The data below should be printed in full, exactly, and without any of its images.

+++ Provided data

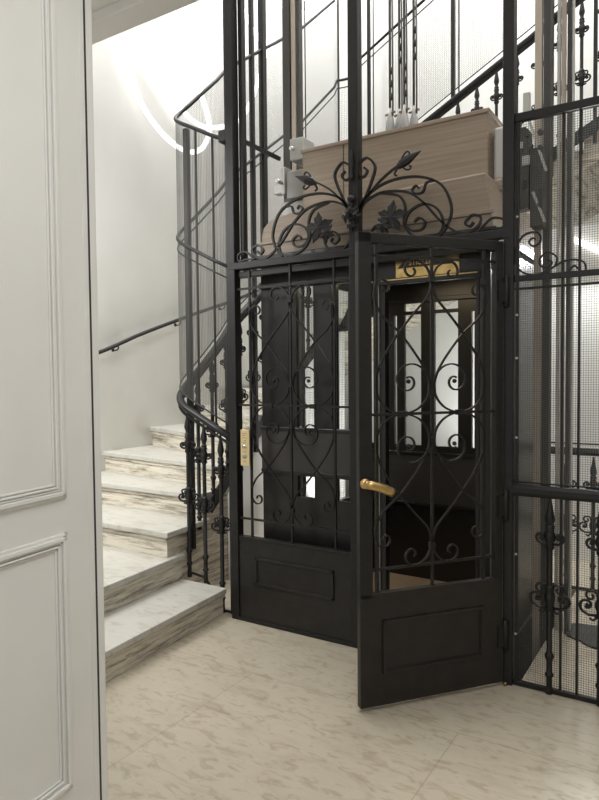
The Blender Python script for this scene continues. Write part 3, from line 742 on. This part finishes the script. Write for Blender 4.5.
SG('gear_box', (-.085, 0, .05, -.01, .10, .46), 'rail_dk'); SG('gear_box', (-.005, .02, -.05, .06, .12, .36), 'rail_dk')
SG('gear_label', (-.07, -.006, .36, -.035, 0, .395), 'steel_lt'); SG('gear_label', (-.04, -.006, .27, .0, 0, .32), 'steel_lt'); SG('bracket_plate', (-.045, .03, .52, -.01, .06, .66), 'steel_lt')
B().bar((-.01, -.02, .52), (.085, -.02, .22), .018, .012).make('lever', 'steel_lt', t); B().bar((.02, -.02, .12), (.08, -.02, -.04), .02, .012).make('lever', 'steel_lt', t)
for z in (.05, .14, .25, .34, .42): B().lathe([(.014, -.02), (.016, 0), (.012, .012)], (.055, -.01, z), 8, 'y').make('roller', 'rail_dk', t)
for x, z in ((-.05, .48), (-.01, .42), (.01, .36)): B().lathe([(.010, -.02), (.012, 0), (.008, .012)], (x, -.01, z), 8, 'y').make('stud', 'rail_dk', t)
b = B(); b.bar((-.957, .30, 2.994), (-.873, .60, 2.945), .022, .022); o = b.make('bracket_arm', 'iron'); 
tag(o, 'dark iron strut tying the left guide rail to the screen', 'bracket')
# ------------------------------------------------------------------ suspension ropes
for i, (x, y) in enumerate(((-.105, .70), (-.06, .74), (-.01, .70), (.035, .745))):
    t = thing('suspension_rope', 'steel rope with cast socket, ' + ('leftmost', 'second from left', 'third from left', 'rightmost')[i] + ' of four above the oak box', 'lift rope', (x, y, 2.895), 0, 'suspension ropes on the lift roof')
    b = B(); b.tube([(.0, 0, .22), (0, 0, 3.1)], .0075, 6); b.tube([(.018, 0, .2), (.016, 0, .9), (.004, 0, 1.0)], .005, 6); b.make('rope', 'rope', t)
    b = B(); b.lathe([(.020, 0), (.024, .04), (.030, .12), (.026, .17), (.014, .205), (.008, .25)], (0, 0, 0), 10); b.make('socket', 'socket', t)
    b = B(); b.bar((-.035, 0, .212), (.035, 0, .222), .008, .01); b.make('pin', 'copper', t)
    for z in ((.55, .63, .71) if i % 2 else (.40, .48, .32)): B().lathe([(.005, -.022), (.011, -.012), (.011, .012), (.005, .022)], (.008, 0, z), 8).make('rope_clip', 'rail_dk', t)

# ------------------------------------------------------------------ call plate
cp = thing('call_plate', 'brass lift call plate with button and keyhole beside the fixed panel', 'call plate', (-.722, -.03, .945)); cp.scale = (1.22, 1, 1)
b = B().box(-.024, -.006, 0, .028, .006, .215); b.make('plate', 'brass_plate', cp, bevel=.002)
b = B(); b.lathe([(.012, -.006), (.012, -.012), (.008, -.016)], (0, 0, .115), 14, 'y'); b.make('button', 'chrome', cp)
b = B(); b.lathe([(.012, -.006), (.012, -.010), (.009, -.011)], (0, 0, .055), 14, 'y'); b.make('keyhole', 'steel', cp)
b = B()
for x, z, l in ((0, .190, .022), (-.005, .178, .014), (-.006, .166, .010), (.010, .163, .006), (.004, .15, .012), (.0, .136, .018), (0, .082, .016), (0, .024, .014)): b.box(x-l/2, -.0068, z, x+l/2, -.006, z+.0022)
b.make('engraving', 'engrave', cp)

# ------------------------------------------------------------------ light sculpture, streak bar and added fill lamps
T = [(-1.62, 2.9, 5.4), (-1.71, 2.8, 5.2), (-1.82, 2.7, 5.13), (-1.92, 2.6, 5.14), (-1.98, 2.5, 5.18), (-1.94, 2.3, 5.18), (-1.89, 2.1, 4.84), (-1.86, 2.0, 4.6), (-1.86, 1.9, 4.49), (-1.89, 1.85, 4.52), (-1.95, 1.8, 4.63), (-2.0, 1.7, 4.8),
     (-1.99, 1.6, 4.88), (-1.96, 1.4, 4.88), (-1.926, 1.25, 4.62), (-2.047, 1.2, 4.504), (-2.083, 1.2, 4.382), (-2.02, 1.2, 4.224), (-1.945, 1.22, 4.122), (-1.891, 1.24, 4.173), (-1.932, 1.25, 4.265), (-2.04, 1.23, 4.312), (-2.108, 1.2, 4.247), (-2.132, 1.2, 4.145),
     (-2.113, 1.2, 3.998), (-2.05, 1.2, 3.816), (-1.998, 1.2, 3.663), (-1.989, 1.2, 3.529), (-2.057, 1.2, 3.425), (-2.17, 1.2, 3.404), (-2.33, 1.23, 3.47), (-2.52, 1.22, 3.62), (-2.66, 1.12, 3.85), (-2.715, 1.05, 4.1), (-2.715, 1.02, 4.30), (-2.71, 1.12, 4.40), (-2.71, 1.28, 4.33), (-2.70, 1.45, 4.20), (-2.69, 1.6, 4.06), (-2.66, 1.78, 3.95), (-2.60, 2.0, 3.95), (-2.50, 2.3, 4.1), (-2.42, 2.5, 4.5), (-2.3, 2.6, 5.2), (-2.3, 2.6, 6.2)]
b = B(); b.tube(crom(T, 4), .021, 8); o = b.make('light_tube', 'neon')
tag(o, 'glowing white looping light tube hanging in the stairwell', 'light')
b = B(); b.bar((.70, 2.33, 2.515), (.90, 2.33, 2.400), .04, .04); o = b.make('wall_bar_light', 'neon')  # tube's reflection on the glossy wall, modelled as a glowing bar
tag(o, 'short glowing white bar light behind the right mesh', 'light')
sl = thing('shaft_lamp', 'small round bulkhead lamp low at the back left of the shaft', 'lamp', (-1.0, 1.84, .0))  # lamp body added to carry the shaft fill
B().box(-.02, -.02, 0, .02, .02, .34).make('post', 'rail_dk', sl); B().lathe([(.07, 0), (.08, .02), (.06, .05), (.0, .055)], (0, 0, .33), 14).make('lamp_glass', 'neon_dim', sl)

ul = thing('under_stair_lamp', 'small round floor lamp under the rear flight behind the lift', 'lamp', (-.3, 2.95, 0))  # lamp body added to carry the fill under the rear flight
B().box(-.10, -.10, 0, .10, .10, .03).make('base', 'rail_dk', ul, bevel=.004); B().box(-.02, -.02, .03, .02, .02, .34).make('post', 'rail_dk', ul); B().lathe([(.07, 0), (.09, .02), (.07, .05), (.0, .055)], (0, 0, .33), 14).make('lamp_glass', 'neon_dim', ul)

++++++

**Reply:**
The Blender Python script for this scene continues. Write part 3, from line 742 on. This part finishes the script. Write for Blender 4.5.
SG('gear_box', (-.085, 0, .05, -.01, .10, .46), 'rail_dk'); SG('gear_box', (-.005, .02, -.05, .06, .12, .36), 'rail_dk')
SG('gear_label', (-.07, -.006, .36, -.035, 0, .395), 'steel_lt'); SG('gear_label', (-.04, -.006, .27, .0, 0, .32), 'steel_lt'); SG('bracket_plate', (-.045, .03, .52, -.01, .06, .66), 'steel_lt')
B().bar((-.01, -.02, .52), (.085, -.02, .22), .018, .012).make('lever', 'steel_lt', t); B().bar((.02, -.02, .12), (.08, -.02, -.04), .02, .012).make('lever', 'steel_lt', t)
for z in (.05, .14, .25, .34, .42): B().lathe([(.014, -.02), (.016, 0), (.012, .012)], (.055, -.01, z), 8, 'y').make('roller', 'rail_dk', t)
for x, z in ((-.05, .48), (-.01, .42), (.01, .36)): B().lathe([(.010, -.02), (.012, 0), (.008, .012)], (x, -.01, z), 8, 'y').make('stud', 'rail_dk', t)
b = B(); b.bar((-.957, .30, 2.994), (-.873, .60, 2.945), .022, .022); o = b.make('bracket_arm', 'iron'); 
tag(o, 'dark iron strut tying the left guide rail to the screen', 'bracket')
# ------------------------------------------------------------------ suspension ropes
for i, (x, y) in enumerate(((-.105, .70), (-.06, .74), (-.01, .70), (.035, .745))):
    t = thing('suspension_rope', 'steel rope with cast socket, ' + ('leftmost', 'second from left', 'third from left', 'rightmost')[i] + ' of four above the oak box', 'lift rope', (x, y, 2.895), 0, 'suspension ropes on the lift roof')
    b = B(); b.tube([(.0, 0, .22), (0, 0, 3.1)], .0075, 6); b.tube([(.018, 0, .2), (.016, 0, .9), (.004, 0, 1.0)], .005, 6); b.make('rope', 'rope', t)
    b = B(); b.lathe([(.020, 0), (.024, .04), (.030, .12), (.026, .17), (.014, .205), (.008, .25)], (0, 0, 0), 10); b.make('socket', 'socket', t)
    b = B(); b.bar((-.035, 0, .212), (.035, 0, .222), .008, .01); b.make('pin', 'copper', t)
    for z in ((.55, .63, .71) if i % 2 else (.40, .48, .32)): B().lathe([(.005, -.022), (.011, -.012), (.011, .012), (.005, .022)], (.008, 0, z), 8).make('rope_clip', 'rail_dk', t)

# ------------------------------------------------------------------ call plate
cp = thing('call_plate', 'brass lift call plate with button and keyhole beside the fixed panel', 'call plate', (-.722, -.03, .945)); cp.scale = (1.22, 1, 1)
b = B().box(-.024, -.006, 0, .028, .006, .215); b.make('plate', 'brass_plate', cp, bevel=.002)
b = B(); b.lathe([(.012, -.006), (.012, -.012), (.008, -.016)], (0, 0, .115), 14, 'y'); b.make('button', 'chrome', cp)
b = B(); b.lathe([(.012, -.006), (.012, -.010), (.009, -.011)], (0, 0, .055), 14, 'y'); b.make('keyhole', 'steel', cp)
b = B()
for x, z, l in ((0, .190, .022), (-.005, .178, .014), (-.006, .166, .010), (.010, .163, .006), (.004, .15, .012), (.0, .136, .018), (0, .082, .016), (0, .024, .014)): b.box(x-l/2, -.0068, z, x+l/2, -.006, z+.0022)
b.make('engraving', 'engrave', cp)

# ------------------------------------------------------------------ light sculpture, streak bar and added fill lamps
T = [(-1.62, 2.9, 5.4), (-1.71, 2.8, 5.2), (-1.82, 2.7, 5.13), (-1.92, 2.6, 5.14), (-1.98, 2.5, 5.18), (-1.94, 2.3, 5.18), (-1.89, 2.1, 4.84), (-1.86, 2.0, 4.6), (-1.86, 1.9, 4.49), (-1.89, 1.85, 4.52), (-1.95, 1.8, 4.63), (-2.0, 1.7, 4.8),
     (-1.99, 1.6, 4.88), (-1.96, 1.4, 4.88), (-1.926, 1.25, 4.62), (-2.047, 1.2, 4.504), (-2.083, 1.2, 4.382), (-2.02, 1.2, 4.224), (-1.945, 1.22, 4.122), (-1.891, 1.24, 4.173), (-1.932, 1.25, 4.265), (-2.04, 1.23, 4.312), (-2.108, 1.2, 4.247), (-2.132, 1.2, 4.145),
     (-2.113, 1.2, 3.998), (-2.05, 1.2, 3.816), (-1.998, 1.2, 3.663), (-1.989, 1.2, 3.529), (-2.057, 1.2, 3.425), (-2.17, 1.2, 3.404), (-2.33, 1.23, 3.47), (-2.52, 1.22, 3.62), (-2.66, 1.12, 3.85), (-2.715, 1.05, 4.1), (-2.715, 1.02, 4.30), (-2.71, 1.12, 4.40), (-2.71, 1.28, 4.33), (-2.70, 1.45, 4.20), (-2.69, 1.6, 4.06), (-2.66, 1.78, 3.95), (-2.60, 2.0, 3.95), (-2.50, 2.3, 4.1), (-2.42, 2.5, 4.5), (-2.3, 2.6, 5.2), (-2.3, 2.6, 6.2)]
b = B(); b.tube(crom(T, 4), .021, 8); o = b.make('light_tube', 'neon')
tag(o, 'glowing white looping light tube hanging in the stairwell', 'light')
b = B(); b.bar((.70, 2.33, 2.515), (.90, 2.33, 2.400), .04, .04); o = b.make('wall_bar_light', 'neon')  # tube's reflection on the glossy wall, modelled as a glowing bar
tag(o, 'short glowing white bar light behind the right mesh', 'light')
sl = thing('shaft_lamp', 'small round bulkhead lamp low at the back left of the shaft', 'lamp', (-1.0, 1.84, .0))  # lamp body added to carry the shaft fill
B().box(-.02, -.02, 0, .02, .02, .34).make('post', 'rail_dk', sl); B().lathe([(.07, 0), (.08, .02), (.06, .05), (.0, .055)], (0, 0, .33), 14).make('lamp_glass', 'neon_dim', sl)

ul = thing('under_stair_lamp', 'small round floor lamp under the rear flight behind the lift', 'lamp', (-.3, 2.95, 0))  # lamp body added to carry the fill under the rear flight
B().box(-.10, -.10, 0, .10, .10, .03).make('base', 'rail_dk', ul, bevel=.004); B().box(-.02, -.02, .03, .02, .02, .34).make('post', 'rail_dk', ul); B().lathe([(.07, 0), (.09, .02), (.07, .05), (.0, .055)], (0, 0, .33), 14).make('lamp_glass', 'neon_dim', ul)